Unfortunately, if there is no modern award or enterprise agreement that applies, there is no legislative requirement to consult about the redundancy before a decision is made to make an employee redundant.
If an employer does not comply with any relevant obligation in a modern award or enterprise agreement to consult about the redundancy, the redundancy will not be deemed genuine. This does not impose an absolute obligation on an employer to consult about the redundancy but requires the employer to fulfil obligations under an award or agreement if the dismissal is to be considered a genuine redundancy. If an employer was obliged to consult and fails to do so, there cannot be a genuine redundancy.
When assessing whether criteria in s.389 of the Fair Work Act 2009 (Cth) which have not been met, such as the requirement to consult, can be taken into account in the Fair Work Commission’s consideration as to whether the dismissal was harsh, unjust or unreasonable as part of s.387(h) of the Fair Work Act 2009 (Cth), being ‘any other matters that the Commission considers relevant’.
Consultations must be genuine and not perfunctory. They should be meaningful and engaged in before an irreversible decision to terminate has been made. The purpose of a consultation is to facilitate change where that is necessary, but to do that in a humane way which also takes into account and derives benefit from an interchange between worker and manager.
Consultations can be of very real value in enabling points of view to be put forward which can be met by modifications of a scheme and sometimes even by its withdrawal. Any right to be consulted is something that is indeed valuable and should be implemented by giving those who have the right an opportunity to be heard at the formative stage of proposals – before the mind of the executive becomes unduly fixed.

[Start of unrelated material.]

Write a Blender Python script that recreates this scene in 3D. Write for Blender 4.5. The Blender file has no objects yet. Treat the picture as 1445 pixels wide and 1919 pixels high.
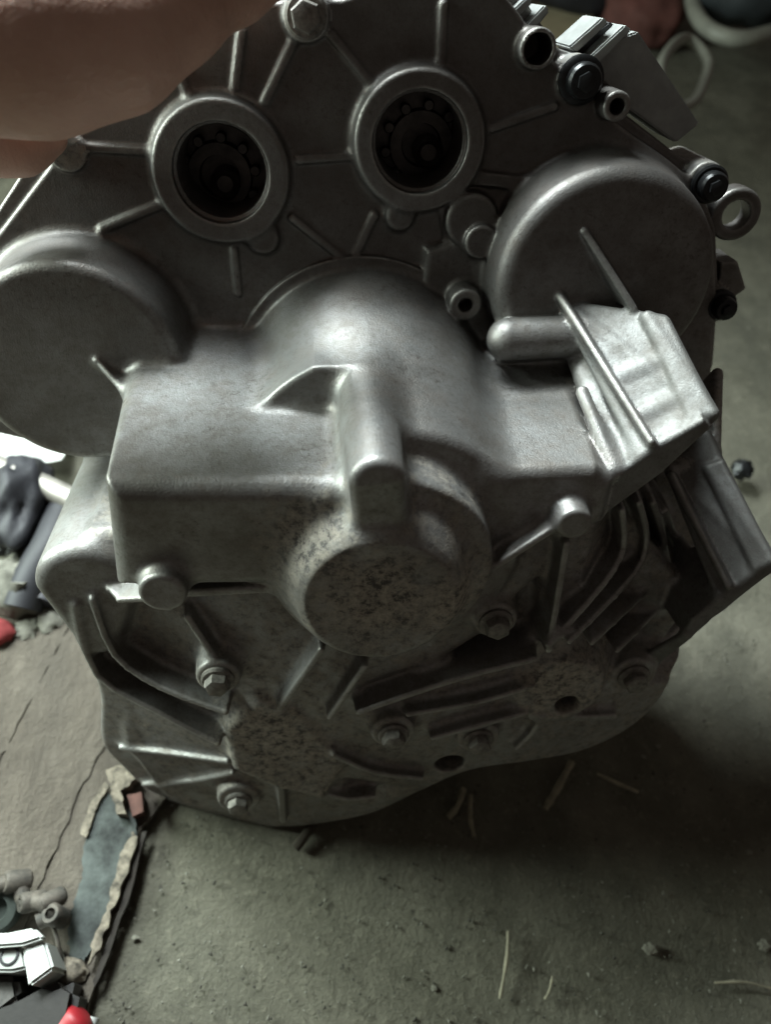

An employer must consider whether it is reasonable to redeploy an employee to an associated entity. The degree of managerial integration between the different entities is likely to be a relevant consideration.
The Fair Work Commission must find, on the balance of probabilities, that there was a job or a position or other work within the employer’s enterprise (or that of an associated entity) to which it would have been reasonable in all the circumstances to redeploy the dismissed employee. There must be an appropriate evidentiary basis for such a finding. Evidence in relation to whether there was a job or a position or other work would usually include canvassing the steps taken by the employer to identify other work which could be performed by the dismissed employee.
The alternative job must be suitable to the employee in the sense that the employee should have the skills and competence required to perform it to the required standard either immediately or within a reasonable period of retraining. When assessing suitability, the Fair Work Commission will also look at additional factors such as the location of the job and the level of remuneration. If an employer has other positions available, even at a lower level, that the redundant employee has the skills to perform, the employer should not presume that the employee will refuse the position. An employee may well be prepared to consider a role with less responsibility and have no objection to the location of the role being different to the current one and accept less remuneration. A finding, based on the evidence of the employee, may be open to the Commission that it would have been reasonable in all the circumstances for an employee to have been redeployed into a vacancy with lower income and less responsibility.
Where an employer decides that, rather than fill a vacancy by redeploying an employee into a suitable job in its own enterprise, it will advertise the vacancy and require the employee to compete with other employees, it might subsequently be found that the resulting dismissal is not a case of genuine redundancy. Subjecting an employee to a competitive recruitment process for an advertised vacancy in an associated entity may lead to the conclusion that the employee was not genuinely made redundant.